- _SUPPLIED RECORDS_
>> Start

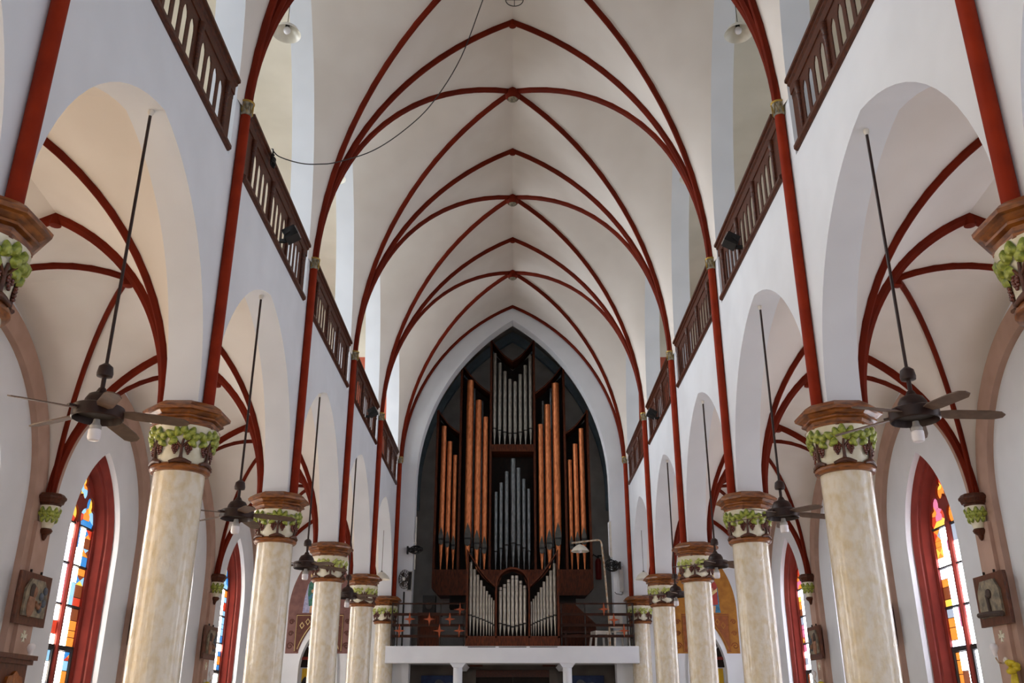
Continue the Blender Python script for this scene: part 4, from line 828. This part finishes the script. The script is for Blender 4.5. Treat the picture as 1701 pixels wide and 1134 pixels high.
# ------------------------------------------------------------------ painted end walls of the aisles
def spiral(c, r, turns, d, n=26):
    return [(c[0]+d*r*(1-0.8*k/n)*math.cos(turns*2*PI*k/n), 0, c[1]+r*(1-0.8*k/n)*math.sin(turns*2*PI*k/n)) for k in range(n+1)]
for sx, side in SIDES:
    L_ = sx < 0
    t = thing('painted_mural', 'maroon arched mural with a robed figure on the left aisle end wall' if L_ else 'ochre arched mural with a robed figure on the right aisle end wall', 'mural', (sx*5.52, YEND-0.003, 0), 0)
    lp = arched(0.92, 1.85, 1.66, 2.85, 16); hole = arched(0.62, 1.42, 1.66, 1.2, 12); hole = [(x, max(z, 1.66)) for x, z in hole]
    inner = [(x, z) for x, z in arched(0.62, 1.42, 0, 1.2, 24) if z > 1.68]
    k0 = 0.60
    outline = [(-0.92, 1.66)] + lp[1:-1] + [(0.92, 1.66)] + [(inner[-1][0], 1.66)] + inner[::-1] + [(inner[0][0], 1.66)]
    obj('painted_ground', prism([outline], 'y', -0.012, 0.0), 'mural_maroon' if L_ else 'mural_ochre', t)
    bandm, linem = ('mural_brown', 'mural_cream') if L_ else ('mural_rust', 'mural_ochre')
    bo = [(-0.68, 1.7), (-0.68, 2.74), (0.68, 2.74), (0.68, 1.7)] + [(inner[-1][0]+0.02, 1.7)] + [(x*1.03, z+0.02) for x, z in inner[::-1]] + [(inner[0][0]-0.02, 1.7)]
    obj('border', prism([bo], 'y', -0.018, -0.012), bandm, t)
    obj('border_line', tube([(x*1.07, -0.02, z+0.05) for x, z in inner], 0.014, 5), linem, t)
    obj('border_line', tube([(-0.66, -0.02, 1.72), (-0.66, -0.02, 2.70), (0.66, -0.02, 2.70), (0.66, -0.02, 1.72)], 0.012, 5), linem, t)
    for s in (-1, 1):
        for z, r in ((2.52, 0.075), (2.20, 0.075), (1.86, 0.10)):
            obj('scroll', tube([(x, -0.016, zz) for x, _, zz in spiral((s*0.80, z), r, 1.4, -s)], 0.015, 5), 'mural_brown' if L_ else 'mural_rust', t)
        for k in range(3):
            cx_, cz_ = s*(0.50-0.16*k), 2.42+0.10*k
            obj('lozenge', prism([[(cx_-0.07, cz_), (cx_, cz_+0.10), (cx_+0.07, cz_), (cx_, cz_-0.10)], [(cx_-0.045, cz_), (cx_, cz_-0.065), (cx_+0.045, cz_), (cx_, cz_+0.065)]], 'y', -0.022, -0.018), linem, t)
    fx = -0.25 if L_ else 0.20
    def pf(nm, pts, m, d): obj(nm, prism([[(fx+x, z) for x, z in pts]], 'y', -0.016-d*0.003, -0.012), m, t)
    pf('halo', [(0.13*math.cos(a)+0.02, 3.82+0.13*math.sin(a)) for a in [2*PI*k/20 for k in range(20)]], 'halo_paint', 0)
    pf('cloak', [(-0.27, 2.77), (-0.24, 3.15), (-0.16, 3.55), (-0.06, 3.72), (0.12, 3.72), (0.22, 3.45), (0.24, 2.9), (0.26, 2.77)], 'robe_lilac' if L_ else 'robe_blue', 1)
    pf('robe', [(-0.10, 2.95), (-0.15, 3.3), (-0.14, 3.58), (-0.04, 3.70), (0.10, 3.70), (0.20, 3.55), (0.20, 3.0)], 'robe_green' if L_ else 'robe_red', 2)
    pf('sash', [(-0.13, 3.22), (0.2, 3.45), (0.2, 3.36), (-0.12, 3.12)], 'robe_blue' if L_ else 'halo_paint', 3)
    pf('legs', [(-0.07, 2.77), (-0.06, 2.96), (0.02, 2.96), (0.0, 2.77)], 'skin_paint', 3); pf('legs', [(0.05, 2.77), (0.06, 2.96), (0.13, 2.96), (0.1, 2.77)], 'skin_paint', 3)
    pf('hands', [(-0.06, 3.40), (0.08, 3.46), (0.1, 3.38), (-0.04, 3.32)], 'skin_paint', 4)
    pf('hair', [(0.085*math.cos(a)+0.02, 3.83+0.10*math.sin(a)) for a in [2*PI*k/16 for k in range(16)]], 'hair_paint', 1)
    pf('face', [(0.06*math.cos(a)+0.025, 3.805+0.08*math.sin(a)) for a in [2*PI*k/16 for k in range(16)]], 'skin_paint', 3)
    # doorway below: white rim, dark fanlight with a red transom, yellow poster
    d = struct('door_%d' % (1 if L_ else 2), box(sx*5.52-0.5, sx*5.52+0.5, YEND+0.24, YEND+0.28, -H, 1.30), 'wall_white')
    obj('fanlight', prism([[(sx*5.52+x, z) for x, z in arched(0.5, 1.15, 1.3, 1.32, 10)]], 'y', YEND+0.22, YEND+0.26), 'case_dark', d)
    obj('transom', box(sx*5.52-0.5, sx*5.52+0.5, YEND+0.16, YEND+0.24, 1.50, 1.58), 'window_red', d)
    obj('fan_spokes', join(*[tube([(sx*5.52, YEND+0.21, 1.58), (sx*5.52+0.42*math.cos(a), YEND+0.21, 1.58+0.62*math.sin(a))], 0.02, 5) for a in (0.5, 1.0, 1.57, 2.1, 2.6)]), 'bulb_grey', d)
    rim = prism([[(sx*5.52+x, z) for x, z in arched(0.60, 1.36, -H, 1.2, 14)] + [(sx*5.52+x, z) for x, z in arched(0.50, 1.15, -H, 1.2, 14)][::-1]], 'y', YEND-0.06, YEND+0.02)
    obj('arch_rim', rim, 'wall_white', d)
    t = thing('poster', 'yellow poster with black skyline silhouettes in the %s aisle doorway' % side, 'poster', (sx*5.52, YEND+0.22, 0.2), 0, 'yellow doorway posters')
    obj('sheet', box(-0.44, 0.44, -0.01, 0.0, -0.5, 1.07), 'poster_yellow', t)
    obj('silhouette', prism([[(-0.44, 0.0), (-0.44, 0.70), (-0.40, 0.80), (-0.33, 0.86), (-0.28, 0.78), (-0.24, 0.6), (-0.1, 0.5), (-0.06, 0.72), (-0.02, 0.5), (0.3, 0.45), (0.44, 0.6), (0.44, 0.0)]], 'y', -0.014, -0.01), 'print_black', t)
    t = thing('side_notice', 'brown wooden notice board on the %s aisle end wall beside the doorway' % side, 'board', (sx*6.62, YEND-0.002, 1.2), 0, 'end wall notice boards')
    obj('board', box(-0.10, 0.10, -0.04, 0, 0, 0.75), 'frame_wood', t); obj('inset', box(-0.075, 0.075, -0.046, -0.04, 0.03, 0.72), 'dark_wood', t)
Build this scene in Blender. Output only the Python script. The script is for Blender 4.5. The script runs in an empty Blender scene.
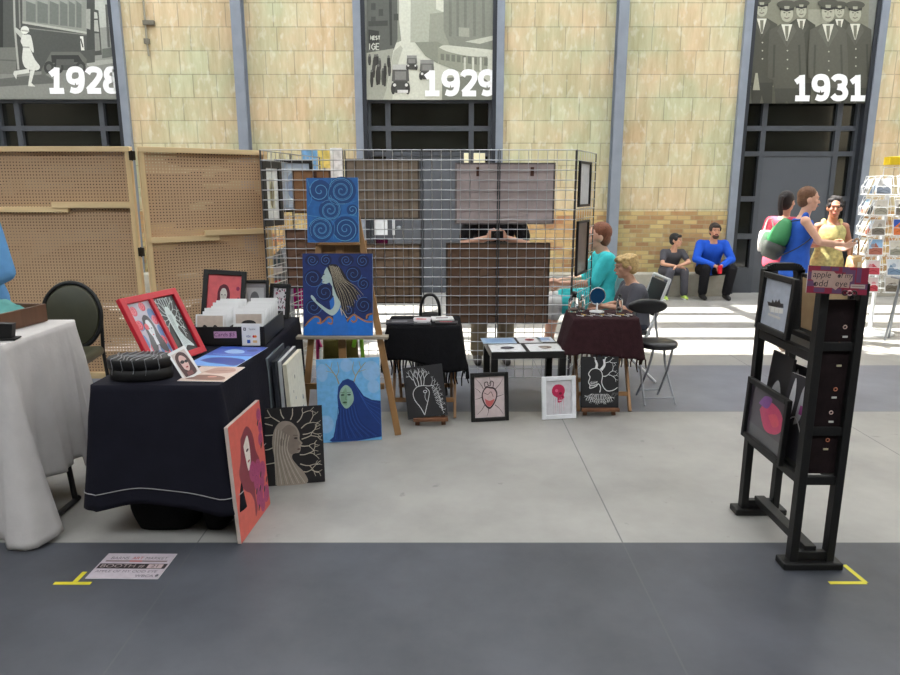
import bpy, bmesh, math, random
from mathutils import Vector, Matrix

S = bpy.context.scene
COL = S.collection
R = math.radians
PI = math.pi
random.seed(7)
FOC, TILT, CH = 680.0, R(12.3), 1.6
CT, ST = math.cos(TILT), math.sin(TILT)


def ray(x, y):
    u, v = (x - 450) / FOC, (y - 337.5) / FOC
    return u, CT - v * ST, -ST - v * CT


def at(x, y, Y):
    """point of the place seen at photo pixel x,y on the plane at depth Y"""
    d = ray(x, y)
    k = Y / d[1]
    return Vector((d[0] * k, Y, CH + d[2] * k))


def fl(x, y, z=0.0):
    d = ray(x, y)
    k = (z - CH) / d[2]
    return Vector((d[0] * k, d[1] * k, z))


# ------------------------------------------------------------------ materials
def lin(c):
    out = []
    for a in c[:3]:
        a = a / 255.0
        out.append(a / 12.92 if a <= 0.04045 else ((a + 0.055) / 1.055) ** 2.4)
    return out


_M = {}


def M(rgb, rough=0.6, metal=0.0, var=0.08, scale=18.0, bump=0.0, coat=0.0, bscale=None, stretch=None):
    key = (tuple(rgb), rough, metal, var, scale, bump, coat, bscale, stretch)
    if key in _M:
        return _M[key]
    m = bpy.data.materials.new('surface_%d_%d_%d' % tuple(int(a) for a in rgb))
    m.use_nodes = True
    nt = m.node_tree
    N, L = nt.nodes, nt.links
    b = N['Principled BSDF']
    b.inputs['Roughness'].default_value = rough
    b.inputs['Metallic'].default_value = metal
    if rough >= 0.75:
        b.inputs['Specular IOR Level'].default_value = 0.15
    b.inputs['Coat Weight'].default_value = coat
    b.inputs['Coat Roughness'].default_value = 0.06
    c = lin(rgb)
    tc = N.new('ShaderNodeTexCoord')
    mp = N.new('ShaderNodeMapping')
    L.new(tc.outputs['Object'], mp.inputs['Vector'])
    if stretch:
        mp.inputs['Scale'].default_value = stretch
    nz = N.new('ShaderNodeTexNoise')
    nz.inputs['Scale'].default_value = scale
    nz.inputs['Detail'].default_value = 4
    L.new(mp.outputs['Vector'], nz.inputs['Vector'])
    rp = N.new('ShaderNodeValToRGB')
    rp.color_ramp.elements[0].position = 0.3
    rp.color_ramp.elements[1].position = 0.7
    rp.color_ramp.elements[0].color = [max(0, a * (1 - var)) for a in c] + [1]
    rp.color_ramp.elements[1].color = [min(1, a * (1 + var)) for a in c] + [1]
    L.new(nz.outputs['Fac'], rp.inputs['Fac'])
    L.new(rp.outputs['Color'], b.inputs['Base Color'])
    if bump:
        n2 = N.new('ShaderNodeTexNoise')
        n2.inputs['Scale'].default_value = bscale or scale * 4
        n2.inputs['Detail'].default_value = 3
        L.new(mp.outputs['Vector'], n2.inputs['Vector'])
        bp = N.new('ShaderNodeBump')
        bp.inputs['Strength'].default_value = bump
        bp.inputs['Distance'].default_value = 0.01
        L.new(n2.outputs['Fac'], bp.inputs['Height'])
        L.new(bp.outputs['Normal'], b.inputs['Normal'])
    _M[key] = m
    return m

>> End

- _TASK OBJECTIVE_
In the entries above, identify each line that includes the string "Python", then copy it.

- _SOLUTION FOR THIS EXERCISE_
Continue the Blender Python script for this scene: part 4, from line 828. This part finishes the script. The script is for Blender 4.5. Treat the picture as 1701 pixels wide and 1134 pixels high.
Build this scene in Blender. Output only the Python script. The script is for Blender 4.5. The script runs in an empty Blender scene.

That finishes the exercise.